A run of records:
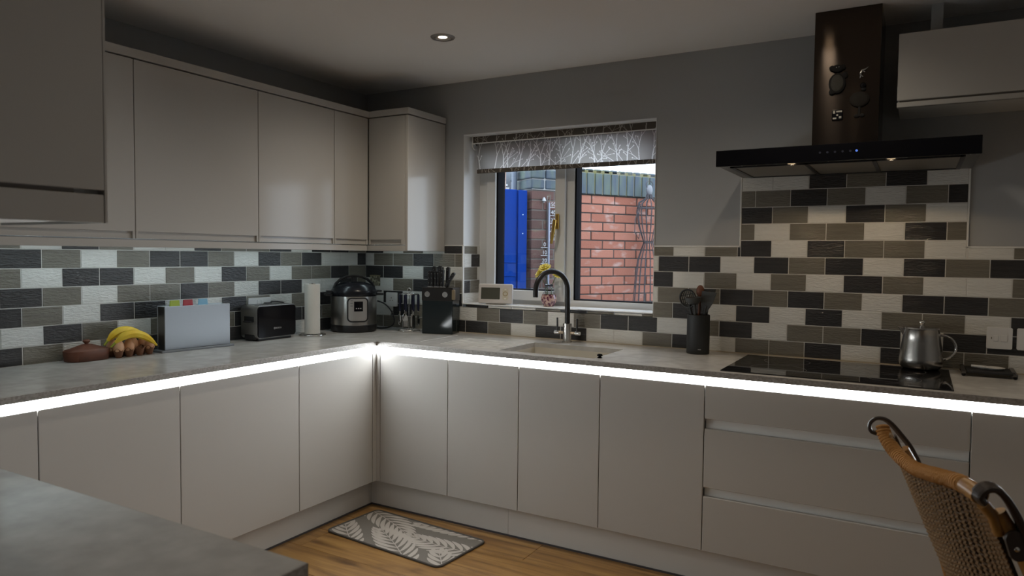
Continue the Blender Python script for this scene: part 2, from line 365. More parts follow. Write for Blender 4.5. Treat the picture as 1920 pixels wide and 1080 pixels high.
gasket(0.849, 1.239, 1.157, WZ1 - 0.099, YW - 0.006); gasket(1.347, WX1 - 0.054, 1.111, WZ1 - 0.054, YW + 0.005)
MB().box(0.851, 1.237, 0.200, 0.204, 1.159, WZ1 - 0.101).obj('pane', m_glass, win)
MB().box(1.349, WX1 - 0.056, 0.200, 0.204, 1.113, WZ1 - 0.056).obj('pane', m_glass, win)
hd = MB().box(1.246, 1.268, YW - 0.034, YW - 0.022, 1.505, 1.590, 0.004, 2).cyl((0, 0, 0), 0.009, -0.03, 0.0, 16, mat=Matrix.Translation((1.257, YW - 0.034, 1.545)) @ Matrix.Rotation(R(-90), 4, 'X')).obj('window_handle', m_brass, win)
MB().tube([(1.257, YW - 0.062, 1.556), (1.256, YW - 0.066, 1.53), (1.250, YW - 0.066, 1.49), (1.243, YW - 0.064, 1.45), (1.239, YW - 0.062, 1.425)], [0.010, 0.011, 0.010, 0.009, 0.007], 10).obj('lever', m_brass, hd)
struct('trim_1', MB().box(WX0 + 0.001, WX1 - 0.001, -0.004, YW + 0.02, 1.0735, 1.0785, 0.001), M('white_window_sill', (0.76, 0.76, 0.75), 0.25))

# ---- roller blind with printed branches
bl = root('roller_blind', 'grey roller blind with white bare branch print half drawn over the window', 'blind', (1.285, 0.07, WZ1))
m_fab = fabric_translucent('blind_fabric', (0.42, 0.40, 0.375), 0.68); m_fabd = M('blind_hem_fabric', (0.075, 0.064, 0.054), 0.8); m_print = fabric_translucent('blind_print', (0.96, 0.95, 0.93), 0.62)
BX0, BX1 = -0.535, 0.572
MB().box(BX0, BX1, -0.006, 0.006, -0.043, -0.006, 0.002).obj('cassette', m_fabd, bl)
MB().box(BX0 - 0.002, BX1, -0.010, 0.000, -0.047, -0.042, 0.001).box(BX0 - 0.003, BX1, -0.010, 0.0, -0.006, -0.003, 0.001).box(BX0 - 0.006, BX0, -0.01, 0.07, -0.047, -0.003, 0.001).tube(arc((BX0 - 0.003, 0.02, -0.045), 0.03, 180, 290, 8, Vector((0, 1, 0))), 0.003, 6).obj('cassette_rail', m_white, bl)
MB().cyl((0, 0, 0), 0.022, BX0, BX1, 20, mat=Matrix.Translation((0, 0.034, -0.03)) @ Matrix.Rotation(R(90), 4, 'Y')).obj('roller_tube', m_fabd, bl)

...

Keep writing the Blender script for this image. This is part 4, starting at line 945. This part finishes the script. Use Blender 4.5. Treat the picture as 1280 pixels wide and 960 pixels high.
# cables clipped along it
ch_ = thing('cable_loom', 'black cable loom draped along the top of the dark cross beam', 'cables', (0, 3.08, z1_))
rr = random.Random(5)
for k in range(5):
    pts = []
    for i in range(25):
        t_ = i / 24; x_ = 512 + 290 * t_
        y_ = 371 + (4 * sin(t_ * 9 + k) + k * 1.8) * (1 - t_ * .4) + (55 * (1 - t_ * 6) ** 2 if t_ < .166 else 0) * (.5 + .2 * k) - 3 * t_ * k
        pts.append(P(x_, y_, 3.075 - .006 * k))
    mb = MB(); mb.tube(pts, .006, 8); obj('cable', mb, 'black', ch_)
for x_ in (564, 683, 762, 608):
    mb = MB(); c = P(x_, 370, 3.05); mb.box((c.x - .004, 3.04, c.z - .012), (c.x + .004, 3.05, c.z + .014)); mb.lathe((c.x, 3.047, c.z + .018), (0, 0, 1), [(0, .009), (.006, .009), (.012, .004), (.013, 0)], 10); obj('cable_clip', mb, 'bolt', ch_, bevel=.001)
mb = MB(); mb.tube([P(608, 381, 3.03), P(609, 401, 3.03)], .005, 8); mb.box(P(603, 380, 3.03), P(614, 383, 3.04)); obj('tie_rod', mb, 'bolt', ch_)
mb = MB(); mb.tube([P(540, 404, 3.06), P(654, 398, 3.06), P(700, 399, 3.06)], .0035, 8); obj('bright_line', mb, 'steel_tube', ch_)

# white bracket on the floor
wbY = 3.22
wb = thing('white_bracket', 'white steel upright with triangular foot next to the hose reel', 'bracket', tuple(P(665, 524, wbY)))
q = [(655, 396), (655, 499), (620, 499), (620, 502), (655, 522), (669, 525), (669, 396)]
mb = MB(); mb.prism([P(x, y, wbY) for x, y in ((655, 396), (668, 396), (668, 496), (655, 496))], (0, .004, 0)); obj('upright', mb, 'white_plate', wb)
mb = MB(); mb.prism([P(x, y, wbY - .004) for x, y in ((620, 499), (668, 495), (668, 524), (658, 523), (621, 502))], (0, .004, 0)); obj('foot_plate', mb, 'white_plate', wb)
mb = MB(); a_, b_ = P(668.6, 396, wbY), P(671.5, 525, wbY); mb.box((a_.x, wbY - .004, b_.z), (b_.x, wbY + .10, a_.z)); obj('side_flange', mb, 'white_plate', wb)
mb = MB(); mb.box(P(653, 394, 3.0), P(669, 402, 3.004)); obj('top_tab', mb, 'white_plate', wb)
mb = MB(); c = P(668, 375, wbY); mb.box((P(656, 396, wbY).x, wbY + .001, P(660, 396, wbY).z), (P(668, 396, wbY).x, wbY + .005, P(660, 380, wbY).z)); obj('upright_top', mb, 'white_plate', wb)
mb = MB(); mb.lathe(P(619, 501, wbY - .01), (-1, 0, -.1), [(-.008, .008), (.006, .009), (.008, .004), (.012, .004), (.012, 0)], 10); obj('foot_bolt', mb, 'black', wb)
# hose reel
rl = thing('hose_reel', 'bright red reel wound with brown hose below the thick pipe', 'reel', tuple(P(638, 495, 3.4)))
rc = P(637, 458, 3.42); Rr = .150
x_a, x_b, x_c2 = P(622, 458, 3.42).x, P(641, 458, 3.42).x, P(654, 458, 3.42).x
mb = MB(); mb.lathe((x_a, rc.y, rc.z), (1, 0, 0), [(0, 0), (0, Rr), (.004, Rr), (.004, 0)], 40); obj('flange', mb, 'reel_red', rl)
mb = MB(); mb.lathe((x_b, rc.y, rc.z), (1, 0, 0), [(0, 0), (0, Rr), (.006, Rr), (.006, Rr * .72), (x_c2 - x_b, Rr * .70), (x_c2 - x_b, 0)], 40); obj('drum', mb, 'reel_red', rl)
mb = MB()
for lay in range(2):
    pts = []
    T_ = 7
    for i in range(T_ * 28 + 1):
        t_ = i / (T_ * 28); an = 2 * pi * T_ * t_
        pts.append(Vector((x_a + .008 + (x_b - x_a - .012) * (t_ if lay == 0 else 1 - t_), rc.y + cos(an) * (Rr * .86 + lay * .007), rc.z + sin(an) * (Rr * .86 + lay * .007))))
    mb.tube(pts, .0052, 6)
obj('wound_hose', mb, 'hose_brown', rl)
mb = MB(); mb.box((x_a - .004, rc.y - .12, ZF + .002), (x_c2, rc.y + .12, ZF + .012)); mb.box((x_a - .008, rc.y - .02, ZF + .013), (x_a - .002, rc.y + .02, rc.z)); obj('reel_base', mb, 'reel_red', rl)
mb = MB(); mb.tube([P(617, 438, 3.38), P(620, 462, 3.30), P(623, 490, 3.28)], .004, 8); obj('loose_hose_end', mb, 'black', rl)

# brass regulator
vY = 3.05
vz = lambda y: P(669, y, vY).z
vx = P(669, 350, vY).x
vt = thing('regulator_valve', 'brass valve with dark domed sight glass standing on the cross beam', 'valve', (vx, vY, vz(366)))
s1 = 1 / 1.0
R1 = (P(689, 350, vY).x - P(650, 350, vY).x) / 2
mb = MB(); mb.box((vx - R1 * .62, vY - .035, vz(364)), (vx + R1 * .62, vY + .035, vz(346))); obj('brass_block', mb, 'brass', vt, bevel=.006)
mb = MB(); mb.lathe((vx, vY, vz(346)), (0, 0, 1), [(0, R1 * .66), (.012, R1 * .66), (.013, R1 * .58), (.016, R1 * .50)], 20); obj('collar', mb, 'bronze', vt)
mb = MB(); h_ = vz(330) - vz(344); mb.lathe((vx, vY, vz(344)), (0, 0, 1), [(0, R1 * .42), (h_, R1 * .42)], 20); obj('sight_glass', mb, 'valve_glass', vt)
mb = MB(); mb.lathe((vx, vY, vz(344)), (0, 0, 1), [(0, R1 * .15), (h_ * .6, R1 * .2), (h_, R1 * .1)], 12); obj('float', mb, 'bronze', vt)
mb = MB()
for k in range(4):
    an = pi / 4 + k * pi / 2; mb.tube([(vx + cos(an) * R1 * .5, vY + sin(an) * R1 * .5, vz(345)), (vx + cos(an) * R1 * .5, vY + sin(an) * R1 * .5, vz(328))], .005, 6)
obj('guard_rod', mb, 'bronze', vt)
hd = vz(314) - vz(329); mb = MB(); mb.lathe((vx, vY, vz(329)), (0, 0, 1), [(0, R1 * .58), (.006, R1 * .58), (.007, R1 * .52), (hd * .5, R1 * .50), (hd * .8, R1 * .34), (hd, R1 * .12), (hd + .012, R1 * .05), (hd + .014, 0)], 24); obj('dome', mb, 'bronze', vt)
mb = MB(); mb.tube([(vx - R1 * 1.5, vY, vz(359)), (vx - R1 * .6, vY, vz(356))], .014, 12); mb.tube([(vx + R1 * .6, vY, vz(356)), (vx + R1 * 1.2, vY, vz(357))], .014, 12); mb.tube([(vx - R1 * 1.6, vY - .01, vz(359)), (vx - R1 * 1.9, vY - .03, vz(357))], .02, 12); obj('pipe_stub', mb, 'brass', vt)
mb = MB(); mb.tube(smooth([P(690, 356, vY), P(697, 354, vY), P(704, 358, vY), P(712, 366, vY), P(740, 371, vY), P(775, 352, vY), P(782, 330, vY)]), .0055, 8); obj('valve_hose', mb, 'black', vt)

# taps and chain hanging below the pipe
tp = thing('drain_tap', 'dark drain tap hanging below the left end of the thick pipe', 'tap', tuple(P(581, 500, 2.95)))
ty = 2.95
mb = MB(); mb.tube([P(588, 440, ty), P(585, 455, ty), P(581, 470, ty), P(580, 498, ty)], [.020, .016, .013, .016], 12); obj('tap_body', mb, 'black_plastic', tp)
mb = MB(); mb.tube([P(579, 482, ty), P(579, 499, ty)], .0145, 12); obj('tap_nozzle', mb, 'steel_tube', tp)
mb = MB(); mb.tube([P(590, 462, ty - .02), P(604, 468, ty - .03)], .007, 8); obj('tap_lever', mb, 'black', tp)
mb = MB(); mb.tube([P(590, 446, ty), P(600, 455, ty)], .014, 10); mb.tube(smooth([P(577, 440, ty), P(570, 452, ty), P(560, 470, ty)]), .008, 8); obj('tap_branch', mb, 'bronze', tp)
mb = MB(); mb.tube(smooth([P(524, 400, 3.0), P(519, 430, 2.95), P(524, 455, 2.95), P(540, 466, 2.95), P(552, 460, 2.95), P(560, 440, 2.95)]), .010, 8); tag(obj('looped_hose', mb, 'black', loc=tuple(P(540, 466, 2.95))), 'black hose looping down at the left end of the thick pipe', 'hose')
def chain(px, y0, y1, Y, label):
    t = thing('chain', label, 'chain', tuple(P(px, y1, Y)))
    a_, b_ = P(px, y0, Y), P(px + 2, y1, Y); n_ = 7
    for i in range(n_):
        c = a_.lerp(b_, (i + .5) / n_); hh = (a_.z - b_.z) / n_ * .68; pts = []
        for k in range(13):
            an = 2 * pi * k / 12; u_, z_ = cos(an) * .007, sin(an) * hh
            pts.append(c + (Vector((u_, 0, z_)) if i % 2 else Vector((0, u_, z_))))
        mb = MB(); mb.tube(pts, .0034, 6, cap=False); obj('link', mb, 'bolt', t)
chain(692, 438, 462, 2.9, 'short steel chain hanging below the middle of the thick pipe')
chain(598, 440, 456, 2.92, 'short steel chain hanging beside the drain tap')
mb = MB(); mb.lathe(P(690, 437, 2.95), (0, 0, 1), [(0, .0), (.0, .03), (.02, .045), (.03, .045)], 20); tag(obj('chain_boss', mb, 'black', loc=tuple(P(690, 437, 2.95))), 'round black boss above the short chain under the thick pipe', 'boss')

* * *

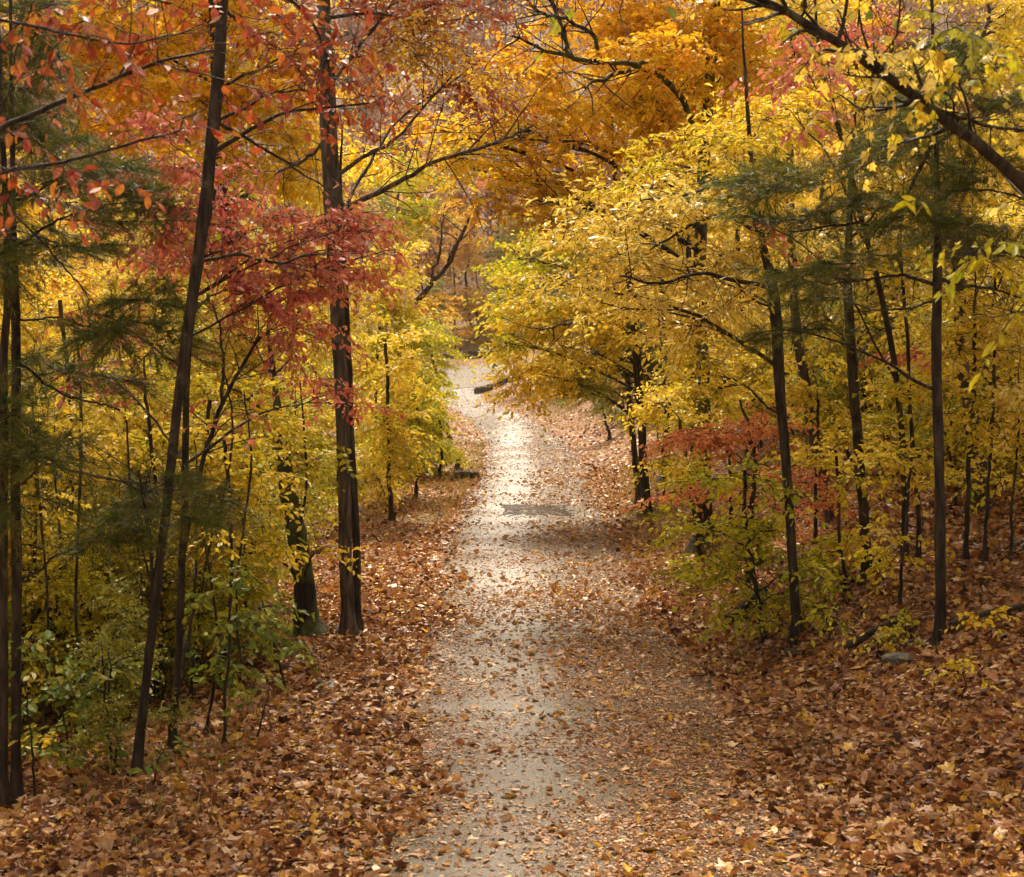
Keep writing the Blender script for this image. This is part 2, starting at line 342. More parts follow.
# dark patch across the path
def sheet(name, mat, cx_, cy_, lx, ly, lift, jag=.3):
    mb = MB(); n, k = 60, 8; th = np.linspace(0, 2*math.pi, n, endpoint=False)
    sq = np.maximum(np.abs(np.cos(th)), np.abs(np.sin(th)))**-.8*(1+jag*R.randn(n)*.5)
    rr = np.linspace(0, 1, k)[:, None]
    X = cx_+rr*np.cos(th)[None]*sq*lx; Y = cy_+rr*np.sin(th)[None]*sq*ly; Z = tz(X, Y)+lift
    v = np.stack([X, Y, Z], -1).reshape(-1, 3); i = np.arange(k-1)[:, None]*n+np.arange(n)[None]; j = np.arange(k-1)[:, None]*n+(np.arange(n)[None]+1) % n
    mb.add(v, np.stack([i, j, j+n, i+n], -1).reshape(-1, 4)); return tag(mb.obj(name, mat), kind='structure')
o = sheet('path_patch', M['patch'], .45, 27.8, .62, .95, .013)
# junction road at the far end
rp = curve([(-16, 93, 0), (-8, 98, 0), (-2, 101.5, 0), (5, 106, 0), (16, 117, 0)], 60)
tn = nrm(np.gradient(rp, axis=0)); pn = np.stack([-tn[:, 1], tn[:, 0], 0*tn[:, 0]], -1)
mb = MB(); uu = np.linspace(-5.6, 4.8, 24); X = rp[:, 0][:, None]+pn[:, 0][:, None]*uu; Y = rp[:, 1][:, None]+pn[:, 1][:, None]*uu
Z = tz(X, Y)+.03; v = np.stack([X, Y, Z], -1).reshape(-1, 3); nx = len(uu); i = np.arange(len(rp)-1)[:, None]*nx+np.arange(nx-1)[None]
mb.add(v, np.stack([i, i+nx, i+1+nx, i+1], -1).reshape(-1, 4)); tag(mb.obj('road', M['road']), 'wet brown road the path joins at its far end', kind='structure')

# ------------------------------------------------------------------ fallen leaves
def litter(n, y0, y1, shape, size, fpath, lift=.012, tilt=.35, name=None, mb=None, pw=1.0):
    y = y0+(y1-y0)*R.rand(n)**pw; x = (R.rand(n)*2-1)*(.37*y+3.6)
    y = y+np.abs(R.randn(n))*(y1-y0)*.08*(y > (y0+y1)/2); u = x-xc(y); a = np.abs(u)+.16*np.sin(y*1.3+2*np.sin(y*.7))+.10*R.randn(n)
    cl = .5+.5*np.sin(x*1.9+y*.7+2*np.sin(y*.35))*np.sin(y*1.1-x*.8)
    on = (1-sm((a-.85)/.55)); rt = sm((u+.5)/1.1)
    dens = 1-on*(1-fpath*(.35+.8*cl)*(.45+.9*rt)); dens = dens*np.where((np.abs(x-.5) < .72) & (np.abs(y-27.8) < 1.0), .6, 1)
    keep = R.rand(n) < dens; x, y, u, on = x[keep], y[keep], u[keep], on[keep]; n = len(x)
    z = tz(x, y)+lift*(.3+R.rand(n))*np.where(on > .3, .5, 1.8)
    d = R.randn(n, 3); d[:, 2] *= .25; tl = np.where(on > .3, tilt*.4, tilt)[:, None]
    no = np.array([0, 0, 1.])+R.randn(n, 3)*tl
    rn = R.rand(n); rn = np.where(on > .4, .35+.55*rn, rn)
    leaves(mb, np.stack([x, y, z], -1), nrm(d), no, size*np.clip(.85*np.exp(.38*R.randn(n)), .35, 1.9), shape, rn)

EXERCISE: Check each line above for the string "follow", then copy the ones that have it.

EXPECTED ANSWER:
Continue the Blender Python script for this scene: part 2, from line 365. More parts follow. Write for Blender 4.5. Treat the picture as 1920 pixels wide and 1080 pixels high.
Keep writing the Blender script for this image. This is part 2, starting at line 342. More parts follow.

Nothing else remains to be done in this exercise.